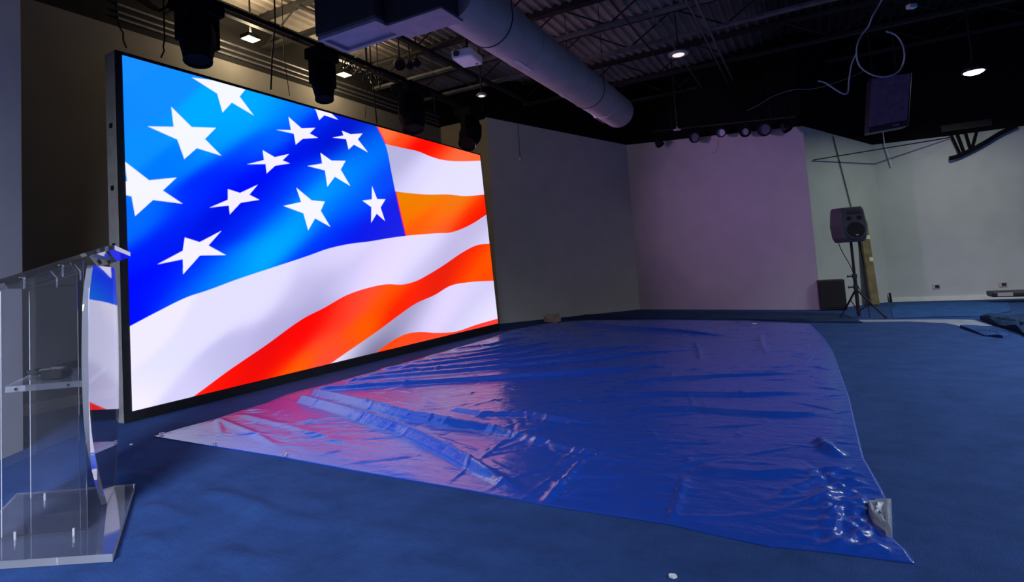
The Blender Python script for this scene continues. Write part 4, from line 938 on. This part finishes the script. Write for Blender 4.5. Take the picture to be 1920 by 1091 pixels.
rod('pale_cord', 'thin pale cord hanging below the dusty loudspeaker by the right wall corner', 'cord', [(pc[0], pc[1], pc[2]+0.3), tuple(pc), tuple(pd_)], 0.009, M['trimwhite'])
# outlets on the right wall
for px, py, lab in ((1755, 537, 'small dark wall outlet low on right wall, left one'), (1880, 533, 'small dark wall outlet above the black case')):
    p = rw(px, py, 0.0); t = thing('outlet', lab, 'outlet', tuple(p), 'outlets on the right wall')
    g = MB(); g.box((p[0], p[1]-0.006, p[2]), (0.11, 0.012, 0.08)); g.build('cover_plate', M['duct'], t, bevel=0.003)
    g = MB(); g.box((p[0]+0.015, p[1]-0.014, p[2]), (0.06, 0.006, 0.05)); g.build('socket', M['blackplastic'], t)
p = rw(1671, 566, 0.05); g = MB(); g.cyl((p[0], p[1]-0.02, 0.0), (p[0]-0.01, p[1]-0.02, 0.17), 0.018); tag(g.build('pipe_stub', M['black'], smooth=True), 'short black pipe stub standing in the right wall corner', 'pipe')
# long black case at the right edge of the frame
p = at_y(1858, 555, 11.6); pz = at_y(1858, 547, 11.6)[2]; pb = at_y(1858, 557, 11.6)[2]
t = thing('equipment_case', 'long black case raised on a dark foot at right frame edge', 'case', (p[0]+0.5, p[1], 0))
g = MB(); g.box((p[0]+0.55, p[1]+0.1, (pz+pb)/2), (1.1, 0.35, pz-pb)); g.build('body', M['case'], t, bevel=0.02)
pl = at_y(1882, 551, 11.6); g = MB(); g.box((pl[0], p[1]-0.078, pl[2]), (0.19, 0.008, 0.055)); g.build('label_plate', M['label'], t)
for dx in (0.62, 0.98):
    g = MB(); g.box((p[0]+dx, p[1]+0.1, pb/2), (0.09, 0.25, pb)); g.build('foot', M['case'], t)
# hook on the grey wall
p = at_plane(975, 298, WL, C1); n_ = np.array([(C1[1]-WL[1]), -(C1[0]-WL[0])]); n_ = n_/np.linalg.norm(n_)
t = thing('cable_hook', 'tiny white hook high on the grey wall', 'hook', tuple(p))
g = MB(); g.box((p[0]+n_[0]*0.012, p[1]+n_[1]*0.012, p[2]), (0.03, 0.03, 0.06)); g.build('tab', M['white'], t, bevel=0.004)
g = MB(); g.cyl((p[0]+n_[0]*0.006, p[1]+n_[1]*0.006, p[2]+0.02), (p[0]+n_[0]*0.006, p[1]+n_[1]*0.006, 4.0), 0.003, seg=6); g.build('wire', M['cable'], t)

# ------------------------------------------------------------------ loose carpet pieces, bare patch, scraps
def sheet(name, px, z, m, label, cat, wav=0.0, seed=1, lowz=0.001):
    base = np.array([flo(*q) for q in px]); g = MB(); cen = base.mean(axis=0); rs = []
    N_ = 8; r_ = np.random.default_rng(seed); n = len(base); dense = []
    for i in range(n):
        for k in range(6): dense.append(base[i]+(base[(i+1) % n]-base[i])*k/6)
    dense = np.array(dense)
    low = [g.bm.verts.new((p[0], p[1], lowz)) for p in dense]; rs.append(low)
    for k in range(N_):
        f = k/N_; rs.append([g.bm.verts.new((*(dense[i]+(cen-dense[i])*f), z+wav*(0.5+0.5*math.sin(i*0.7+k*1.1+seed)))) for i in range(len(dense))])
    c_ = g.bm.verts.new((*cen, z+wav*0.5))
    for A, Bq in zip(rs, rs[1:]):
        for i in range(len(A)): g.bm.faces.new((A[i], A[(i+1) % len(A)], Bq[(i+1) % len(A)], Bq[i]))
    for i in range(len(dense)): g.bm.faces.new((rs[-1][i], rs[-1][(i+1) % len(dense)], c_))
    o = g.build(name, m, smooth=True)
    if label: tag(o, label, cat)
    return o
sheet('carpet_strip', [(1055, 599), (1096, 591), (1165, 592), (1206, 587), (1300, 587), (1530, 587), (1583, 590), (1618, 606), (1525, 605), (1400, 600), (1250, 598), (1100, 599)], 0.012, M['darkcarpet'], 'dark navy carpet strip between tarpaulin and back wall', 'carpet', 0.012, 2)
sheet('carpet_piece', [(1672, 580), (1682, 571), (1760, 569), (1890, 567), (1895, 585), (1835, 594), (1674, 597)], 0.005, M['bluecarpet'], 'blue carpet piece along the right wall', 'carpet', 0.014, 4)
g = MB(); g.prism([(*flo(*q), 0.0006) for q in [(1610, 600), (1785, 599), (1825, 600), (1862, 611), (1800, 612), (1772, 606), (1700, 603), (1612, 604)]], (0, 0, 0.003))
tag(g.build('bare_patch', M['concrete']), 'bare pale floor patch where carpet was pulled up', 'floor patch')
sheet('carpet_heap', [(1838, 599), (1880, 597), (1990, 594), (2000, 645), (1925, 632), (1905, 622), (1866, 611)], 0.03, M['darkcarpet'], 'rumpled dark carpet scraps heaped at right frame edge', 'carpet', 0.05, 6)
sheet('carpet_flap', [(1800, 614), (1858, 613), (1896, 628), (1880, 634), (1845, 630)], 0.012, M['carpet'], 'peeled blue carpet flap in front of the bare patch', 'carpet', 0.02, 7)
sheet('crumpled_paper', [(1020, 603), (1024, 599), (1036, 600), (1048, 598), (1052, 602), (1040, 605)], 0.05, M['paper'], 'crumpled brownish paper at the tarpaulin\'s far left corner', 'paper', 0.06, 8)
for px, py, r, lab in ((1262, 1082, 0.012, 'tiny white scrap on the carpet at the bottom frame edge'), (246, 834, 0.010, 'tiny white scrap on carpet between lectern and tarpaulin'), (1415, 611, 0.025, 'tiny white scrap on the tarpaulin\'s far edge')):
    p = flo(px, py); z_ = 0.03 if py == 611 else 0.0
    g = MB(); g.prism([(p[0]+r*1.2*math.cos(a+0.3*math.sin(a*3)), p[1]+r*math.sin(a), z_+0.001) for a in np.linspace(0, 2*math.pi, 9)[:-1]], (0, 0, 0.006)); tag(g.build('paper_scrap', M['white']), lab, 'scrap', 'white scraps on the floor')

# ------------------------------------------------------------------ light
def area(name, loc, target, size, power, col, spread=180):
    l = bpy.data.lights.new(name, 'AREA'); l.shape = 'DISK'; l.size = size; l.energy = power; l.color = col; l.spread = math.radians(spread)
    o = bpy.data.objects.new(name, l); COL.objects.link(o); o.location = loc
    d = Vector(target)-Vector(loc); o.rotation_euler = d.to_track_quat('-Z', 'Y').to_euler(); return o
area('lamp_right', (LP[0], LP[1], LP[2]-0.06), (LP[0], LP[1], 0), 0.2, 40, (0.86, 1.0, 0.80), 165)
area('lamp_far_right', (5.4, 5.5, 4.3), (5.0, 5.5, 0), 1.6, 470, (0.80, 0.88, 1.0), 130)
area('lamp_behind', (3.0, -3.0, 4.4), (2.6, -1.0, 0), 1.6, 190, (0.74, 0.80, 1.0), 110)
area('fill_behind_left', (0.4, -3.2, 4.3), (-3.5, 1.6, 0.2), 2.0, 88, (0.74, 0.81, 1.0), 50)  # added fill light for the lectern, left wall end and screen side
area('purple_fill', (-4.62, 7.68, 3.10), (0.2, 10.9, 1.6), 0.2, 16, (0.74, 0.42, 0.96), 80)  # added purple fill on the back wall; the stage light is unlit
for w_ in (w1, w2):
    area('warm_deck_fill', (w_[0], w_[1], w_[2]+0.07), (w_[0]+0.35, w_[1], w_[2]+1.2), 0.14, 14, (1.0, 0.80, 0.48), 170)  # added light aimed up at the deck; the square lamps face down
    l = bpy.data.lights.new('warm_lamp', 'POINT'); l.energy = 18; l.color = (1.0, 0.82, 0.54); l.shadow_soft_size = 0.06
    o = bpy.data.objects.new('warm_lamp', l); COL.objects.link(o); o.location = (w_[0], w_[1], w_[2]-0.09)
w = bpy.data.worlds.new('world'); scene.world = w; w.use_nodes = True
bg = w.node_tree.nodes['Background']; bg.inputs['Color'].default_value = (0.55, 0.62, 1.0, 1); bg.inputs['Strength'].default_value = 0.006

vs = scene.view_settings; vs.view_transform = 'Standard'; vs.look = 'None'; vs.gamma = 1.0; vs.exposure = 0.0; vs.use_curve_mapping = False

+ + + +

YOUR OBJECTIVE:
Output nothing but the number of lines in the data containing the string "scene".

ANSWER TO THE PROBLEM:
3